B. Perpetuity objection: No matter what happens subsequently to anyone after A's appropriation, to B, B's descendants, or anyone else, as long as they are as well off as they would have been in the pre appropriation condition, then the Proviso is met. But this is absurd, since this means that a distributive scheme is just, just in case no one is living below subsistence.

C. The starvation objection: If B has no skill valuable to A and so starves, then she cannot object that she was made worse off by A's appropriation, since she would have starved anyway. But it is absurd to suppose that by starving to death a person has not been made worse off.

D. Counterfactual objection #2: It is tempting to try to save the Lockean Proviso by saying that a person is better off just in case there is no alternative scheme possible under which she does better. But this is impossible. For someone with no talents will be better off under Rawls' principles than Nozick's, but someone with many talents will be better off under Nozick's scheme than Rawls'. What we want is not that we are made as well off as possible by a distributive scheme. We want to be treated as fairly as possible by a distributive scheme. And that may require Rawlsian, or other principles, but surely not unrestricted property rights.

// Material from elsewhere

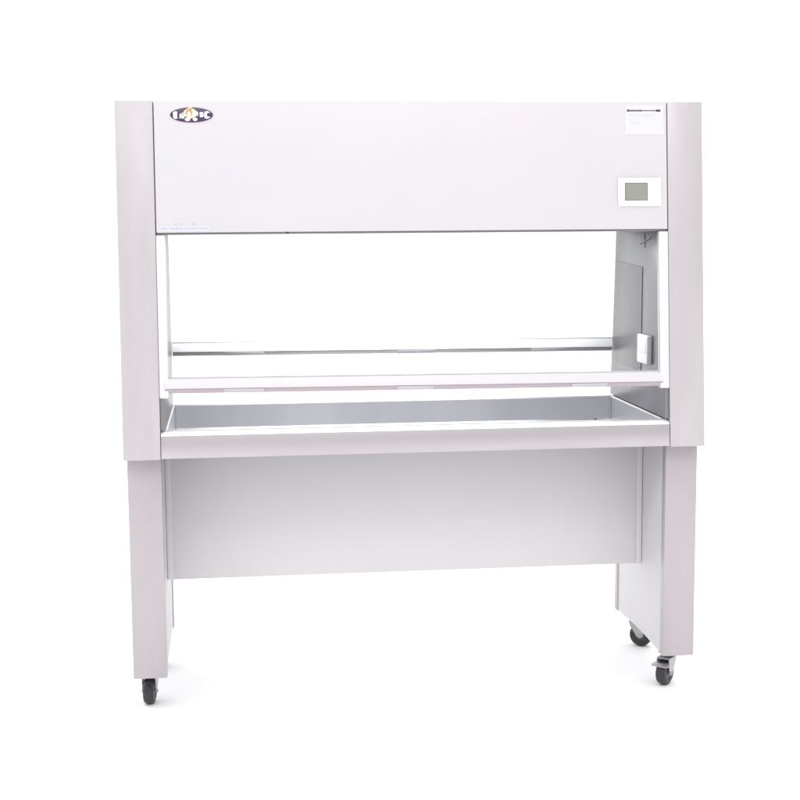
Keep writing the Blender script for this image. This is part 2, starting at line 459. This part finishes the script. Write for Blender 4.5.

3. Finally, the Lockean Proviso assumes, without argument, that there was a time when the world was unowned. But there are alternatives, for instance, that the world is originally owned jointly by everyone. So he must offer some argument that the world is unowned originally. If the world is originally jointly owned, however, then those who are naturally less talented can veto uses of resources that do not benefit them.


What further sorts of arguments are there for unrestricted property-rights that go beyond mere self-ownership?
1. Self-owning people would agree to such a regime. But since different people with different talents will do best in different regimes, that seems implausible.
2. Unless the world is initially jointly unowned, we cannot be self-owners, since how can I own myself if I cannot do anything without the permission of others? That is, substantive self-ownership entails self-determination, or the ability to act on our conception of the good. Yet in a libertarian scheme, only some can have substantial self-ownership. If B sells his labor to A on adverse terms, he still has formal self-ownership on Nozick's view, and that is all that he legitimately has a right to. Thus, full self-ownership in a property-less world is no less substantive than the full self-ownership in a Nozickian world. And it may be more, since A and B have to strike a deal for either to make use of some resource. Indeed, if substantive self-ownership is at issue, then liberal schemes do better than libertarian.


What these objections apparently show is that self-ownership does not lead to absolute property rights by itself, but only together with dubious views about ownership of resources. Once we reject these views, we can see that self-ownership is compatible with a variety of views on the ownership of resources. The absolute property rights sought by libertarians, it seems, must be established in some other way.